There’s a rock-solid plot to this New York-set thriller about a college student’s shooting. It’s full of great performances that plunge you into the city’s myriad possibilities for good – and evil
Josh Schwartz and Stephanie Savage, the creators of Apple TV+’s new drama, City on Fire, have applied brutal but almost certainly correct methods to adapting their source material. They have ruthlessly carved out the thriller that was embedded in Garth Risk Hallberg’s self-indulgently baggy 2015 novel of the same name.

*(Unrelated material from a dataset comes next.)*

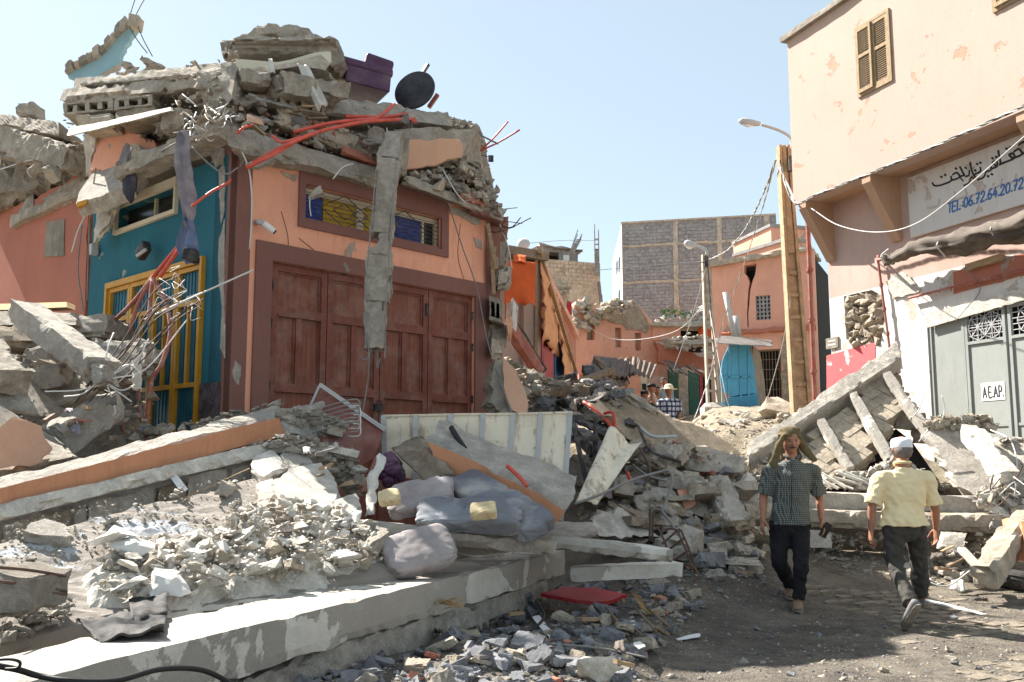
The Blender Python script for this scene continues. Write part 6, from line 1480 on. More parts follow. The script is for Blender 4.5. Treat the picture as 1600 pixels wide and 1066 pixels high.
# ================================================================== foreground
def ray_plane(px, py, A_, n_):
    r = ray(px, py); return CAM + r * ((A_ - CAM).dot(n_) / r.dot(n_))
M['beam_white'] = paint('beam_white', (.32, .295, .26, 1), (.62, .585, .52, 1), .55, grime=.6, cscale=1.3, bump=.9, dirt=(.3, .27, .23, 1))
M['basin'] = paint('dusty_floor', (.25, .22, .19, 1), (.42, .43, .45, 1), .57, grime=.5, cscale=1.5, bump=.7, dirt=(.17, .15, .13, 1))
# long beam in the foreground
f0, f1 = G(105, 1047, .55), G(885, 859, .55); dd = (f1 - f0).normalized(); side = V((-dd.y, dd.x, 0))
f0 = f0 - dd * 2.1
LB = thing('fallen_beam', 'long whitish concrete beam lying across the whole foreground', 'concrete beam', (f0.x, f0.y, .1))
m = MB(); rbox(m, [f0 + V((0, 0, -.25)), f1 + V((0, 0, -.22)), f1, f0], side * .52, step=.06, amp=.004, chip=.018, brk=.05, maxn=110); build(m, 'beam_body', M['beam_white'], LB)
g0, g1 = f0 + side * .02 + V((0, 0, -.26)), f1 - dd * .35 + side * .03 + V((0, 0, -.23))
m = MB(); rbox(m, [g0 + V((0, 0, -.26)), g1 + V((0, 0, -.2)), g1, g0], side * .5, step=.06, amp=.035, chip=.07, brk=.12, maxn=120); build(m, 'rough_underside', CP, LB)
# floor slab behind it, orange-edged slab above
Ab, Bb, Cb = P(-40, 818, 5.75), P(475, 702, 8.45), P(620, 880, 6.95)
nb_ = (Bb - Ab).cross(Cb - Ab).normalized()
def BP(x, y): return ray_plane(x, y, Ab, nb_)
def BY(x, y): return BP(x, y).y
m = MB(); q = [BP(-60, 1010), BP(640, 893), BP(490, 725), BP(-60, 862)]
rbox(m, q, V((0, 0, -.12)), step=.075, amp=.022, chip=.02, maxn=110); build(m, 'floor_slab', M['basin'], label='dusty floor slab with flaking white paint behind the long foreground beam', cat='concrete slab')
core('rubble_mass', 'dark rubble filling the gap behind the orange-edged slab', [(-60, 880, 6.75), (470, 720, 9.0), (436, 664, 9.1), (-60, 800, 7.0)], .5)
OS_ = thing('orange_edged_slab', 'collapsed balcony slab with an orange painted edge and rough grey top', 'concrete slab', P(200, 760, 6.9))
m = MB(); rbox(m, [P(-60, 800, 5.85), P(441, 681, 8.5), P(429, 650, 8.55), P(-60, 782, 5.9)], V((-.05, .42, .12)), step=.07, amp=.03, chip=.05, brk=.05, maxn=100); build(m, 'slab_body', CP, OS_)
PL('orange_edge', None, [(x, y, 1 / lin(x, [(-60, 1 / 5.78), (441, 1 / 8.4)])) for x, y in ((-60, 802), (100, 769), (200, 744), (300, 718), (441, 681), (432, 654), (360, 670), (293, 690), (230, 704), (195, 714), (100, 738), (-60, 778))], .1, M['orange_edge'], parent=OS_, jit=.022, step=.05, layers=1)
m = MB(); rbox(m, [P(-60, 826, 5.7), P(470, 700, 8.4), P(468, 679, 8.45), P(-60, 802, 5.75)], V((-.03, .26, 0)), step=.07, amp=.01, chip=.05, maxn=100); build(m, 'plaster_ledge', M['plaster_white'], OS_)
for i, (x0, x1) in enumerate(((2, 50), (54, 108), (112, 134), (138, 240), (244, 290), (294, 355), (359, 392), (396, 440))):
    y = lin(x0, [(0, 812), (470, 692)]); y1 = lin(x1, [(0, 812), (470, 692)]); Yq = 1 / lin(x0, [(-60, 1 / 5.8), (470, 1 / 8.42)]); Y1 = 1 / lin(x1, [(-60, 1 / 5.8), (470, 1 / 8.42)])
    m = MB(); rbox(m, [P(x0, y + 42, Yq - .08), P(x1, y1 + 40, Y1 - .08), P(x1, y1 + 8, Y1), P(x0, y + 8, Yq)], V((0, .05, -.04)), step=.1, amp=.008, chip=.02); build(m, 'ceiling_block', M['slab_tan'] if i % 3 == 1 else CC, OS_)
# flaking plaster plates and lumps at the right end of the floor slab
for pts, mt, lab in (
    ([(436, 748), (440, 722), (462, 704), (486, 718), (488, 735), (462, 746)], CP, 'pale stone shaped plate leaning beside the orange-edged slab'),
    ([(426, 762), (455, 742), (500, 738), (528, 768), (520, 806), (470, 812), (430, 800)], M['plaster_white'], 'largest white painted plate left of the cushions'),
    ([(392, 745), (425, 712), (438, 740), (412, 760)], M['plaster_white'], 'cracked white plate near the end of the ceiling blocks'),
    ([(398, 770), (424, 764), (428, 790), (405, 796)], M['plaster_white'], 'small white plate left of the largest one'),
    ([(388, 800), (420, 792), (450, 812), (430, 838), (395, 828)], M['plaster_white'], 'white plate lying lowest left of the cushions'),
    ([(520, 795), (556, 785), (566, 806), (540, 828), (515, 818)], M['plaster_white'], 'white crumpled plate beside the plastic strip'),
    ([(165, 905), (198, 868), (220, 880), (232, 915), (200, 922)], CP, 'pale plate lying on the sunlit chips'),
    ([(212, 890), (262, 892), (270, 908), (232, 912)], CP, 'narrow pale plate beside the dark hole'),
    ([(30, 848), (70, 832), (110, 840), (108, 854), (60, 856)], CP, 'flat pale stone alone on the dusty floor slab')):
    m = MB(); rpoly(m, [BP(x, y) + V((0, 0, .07)) for x, y in pts], V((0, .02, -.07)), step=.04, jit=.035); build(m, 'plaster_plate', mt, label=lab, cat='plaster')
DP = [(120, 900), (170, 850), (300, 835), (380, 790), (480, 780), (600, 820), (625, 880), (480, 925), (260, 965), (130, 960)]
m = MB(); vs = []; ids = {}; fs = []
A2, U2, V2 = BP(100, 900), BP(640, 860) - BP(100, 900), BP(300, 780) - BP(250, 960)
def inn(p):
    q = p - CAM; c, s = math.cos(TILT), math.sin(TILT); yc = q.y * c + q.z * s; zc = -q.y * s + q.z * c; return 800 + F * q.x / yc, 533 - F * zc / yc
def edged(x, y):
    dm = 1e9
    for i in range(len(DP)):
        a, b = V((*DP[i], 0)), V((*DP[(i + 1) % len(DP)], 0)); t = max(0, min(1, (V((x, y, 0)) - a).dot(b - a) / (b - a).length_squared)); dm = min(dm, (V((x, y, 0)) - a.lerp(b, t)).length)
    return dm
for j in range(90):
    for i in range(120):
        p = A2 + U2 * (i / 119 * 1.2 - .1) + V2 * (j / 89 * 1.8 - .9); x, y = inn(p)
        if inpoly(x, y, DP): e = min(1, edged(x, y) / 28); ids[(i, j)] = len(vs); vs.append(p + V((0, 0, -.03 + e * (.09 + .05 * nz(p, 3, 2) + .05 * nz(p, 9, 3) + .03 * nz(p, 24, 4)))))
for (i, j), k in ids.items():
    q = [(i, j), (i + 1, j), (i + 1, j + 1), (i, j + 1)]
    if all(a in ids for a in q): fs.append(tuple(ids[a] for a in q))
m.add(vs, fs); build(m, 'plaster_dust', M['plaster_white'], label='bed of white plaster dust and grit behind the long foreground beam', cat='rubble', kind='stuff', fix=False)
CH_ = [(150, 905), (160, 868), (210, 862), (330, 842), (372, 790), (420, 812), (500, 800), (560, 830), (600, 850), (600, 892), (450, 922), (270, 958), (160, 950)]
def chipY(x, y): return BY(x, y) - .0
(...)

They have also relocated the action from Christmas 1976 – eve of the New York blackout on 12 July 1977 and the festival of looting and arson that transpired – to 18 months after 9/11, the volatility of the 70s replaced by the jittery aftermath of the terrorist attack. I suspect this is because it is a time that Schwartz and Savage (best known for their work on Gossip Girl and The OC) knew better and felt more comfortable recreating. Or maybe it was cheaper and even Apple TV+ doesn’t have an unlimited budget.
Whatever the reason, it works well as the backdrop to a story that centres round the shooting of a college student in Central Park and gradually opens up to involve disparate characters from a cross-section of New York society. As detectives pursue leads on multiple suspects, it gives us an An Inspector Calls-on-steroids look at the interconnectedness of people and their actions.